All of this has not come about by chance. The Royal Horticultural Society exists to promote and further the cause of horticulture and in Bugg it may have one of its great successes. He is the product of a concerted effort by the society to encourage new talent into the garden design world and has been the next big thing since 2010, when he won its Young Designer of the Year award.

He then came through the show garden ranks, designing gardens at the Tatton Park and Hampton Court flower shows before stepping into the far brighter limelight of Chelsea. “Nothing rivals Chelsea for its heritage and worldwide reputation,” Bugg said. “I think all designers aspire to show a garden here at some point in their career. It attracts thousands of visitors and millions of viewers from across the globe so it’s an incredible opportunity to showcase what we’re trying to achieve with the garden and sustainable water management.”

This nurturing process led to his hitting his show garden build like a seasoned pro. “Nothing really went wrong on the build,” he smiled. “I have a fantastic team. There were lots of prefabricated elements so we just had to bring them in. A couple of trees didn’t come into leaf on time but we found replacements.” He seems unruffled by the process, but then he has been at this for all of four years.

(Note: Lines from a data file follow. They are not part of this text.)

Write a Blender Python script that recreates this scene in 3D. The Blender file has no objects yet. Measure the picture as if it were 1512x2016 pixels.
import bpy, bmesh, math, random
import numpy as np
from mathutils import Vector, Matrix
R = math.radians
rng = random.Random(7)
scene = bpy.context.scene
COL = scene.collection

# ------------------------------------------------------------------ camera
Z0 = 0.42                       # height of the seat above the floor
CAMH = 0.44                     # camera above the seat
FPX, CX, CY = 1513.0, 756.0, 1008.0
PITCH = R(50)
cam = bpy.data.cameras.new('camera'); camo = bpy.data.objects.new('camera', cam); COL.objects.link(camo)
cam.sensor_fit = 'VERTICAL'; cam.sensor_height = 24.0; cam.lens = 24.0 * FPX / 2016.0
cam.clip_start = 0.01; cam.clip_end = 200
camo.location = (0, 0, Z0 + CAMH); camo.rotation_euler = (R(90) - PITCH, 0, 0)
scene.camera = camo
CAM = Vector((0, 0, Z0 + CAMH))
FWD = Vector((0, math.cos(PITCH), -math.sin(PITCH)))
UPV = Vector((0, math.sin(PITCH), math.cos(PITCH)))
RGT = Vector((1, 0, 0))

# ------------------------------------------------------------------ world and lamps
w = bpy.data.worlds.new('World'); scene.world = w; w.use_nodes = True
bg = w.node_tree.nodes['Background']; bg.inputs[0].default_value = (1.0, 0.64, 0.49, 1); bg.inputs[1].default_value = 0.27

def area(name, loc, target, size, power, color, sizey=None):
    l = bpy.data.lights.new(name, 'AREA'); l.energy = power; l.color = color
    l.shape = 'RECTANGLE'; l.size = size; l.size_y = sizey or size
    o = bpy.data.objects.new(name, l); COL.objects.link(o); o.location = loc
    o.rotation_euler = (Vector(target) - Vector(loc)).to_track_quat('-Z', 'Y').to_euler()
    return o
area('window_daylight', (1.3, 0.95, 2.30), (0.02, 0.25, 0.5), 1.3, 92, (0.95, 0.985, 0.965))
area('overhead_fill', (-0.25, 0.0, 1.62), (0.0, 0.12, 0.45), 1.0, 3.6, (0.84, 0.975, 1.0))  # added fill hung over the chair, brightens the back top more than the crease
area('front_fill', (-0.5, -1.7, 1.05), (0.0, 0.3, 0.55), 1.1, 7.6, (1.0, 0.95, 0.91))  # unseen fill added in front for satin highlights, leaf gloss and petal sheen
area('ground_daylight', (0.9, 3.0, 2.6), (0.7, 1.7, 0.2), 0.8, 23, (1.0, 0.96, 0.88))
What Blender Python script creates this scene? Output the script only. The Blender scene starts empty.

He may have become the RHS’s golden boy, but he is not getting carried away with talk of the new generation. “My aim and hope was to receive the highest accolade available. I realise that now I am up against a lot of big names in the industry and it’s great that there are so many other young designers here, but I’ve really been competing against myself all along. I just wanted to ensure that this garden was of the highest standard possible.”